Chauvel returned to Australia in late 1919 and was appointed Inspector General, the Army's most senior post, which he held until 1930. In February 1920, he was promoted to the substantive rank of lieutenant general, back dated to 31 December 1919. In January 1920, Chauvel chaired a committee to examine the future structure of the army. This proved next to impossible in the face of defence cuts that were imposed in 1920 and 1922. On Lieutenant General C. B. B. White's retirement in 1923, Chauvel also assumed the post of Chief of Staff as well. In November 1929, he was promoted to the rank of full general, becoming the first Australian to reach that rank. Chauvel attempted to maintain an increasingly hollow structure in place. As Chief of the General Staff, Chauvel had tried to keep standards up by arranging for regular officers to be posted to British staff colleges at Camberley and Quetta, and the Imperial Defence College. When conscription was abolished by the Scullin government in 1929, it was left up to Chauvel to make the new volunteer system work. He retired in April 1930.

During the Second World War, he was recalled to duty as Inspector General of the Volunteer Defence Corps, the Australian version of the home guard. He held this post until he died on 4 March 1945. He is commemorated in a bronze plaque in of St Paul's Cathedral, Melbourne. His sword is in Christ Church, South Yarra, Melbourne and his uniform in the Australian War Memorial in Canberra. There is also a memorial window in the chapel of Royal Military College at Duntroon.

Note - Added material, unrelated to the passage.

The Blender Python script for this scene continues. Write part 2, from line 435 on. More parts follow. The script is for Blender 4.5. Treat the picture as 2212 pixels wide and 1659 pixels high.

As Inspector General and Chief of the General Staff, Chauvel fought long and hard to ensure that the nucleus of a well trained army would be available to meet the next great challenge, which eventually came in 1939, but it will be as the leader of the light horse that he shall be remembered. Chauvel's employment of his mounted troops was characterised by a firm understanding of their capabilities. His leadership was characterised by painstaking preparations and careful staff work. He exploited the mobility of the light horse, took carefully calculated risks and, if things did not work out, quickly withdrew. He employed his troops boldly in the tradition of the cavalry, and thereby achieved great results, yet still kept his losses to a minimum. The capture of Beersheba, and the final battle at Megiddo remain some of the finest feats achieved by mounted troops in any war.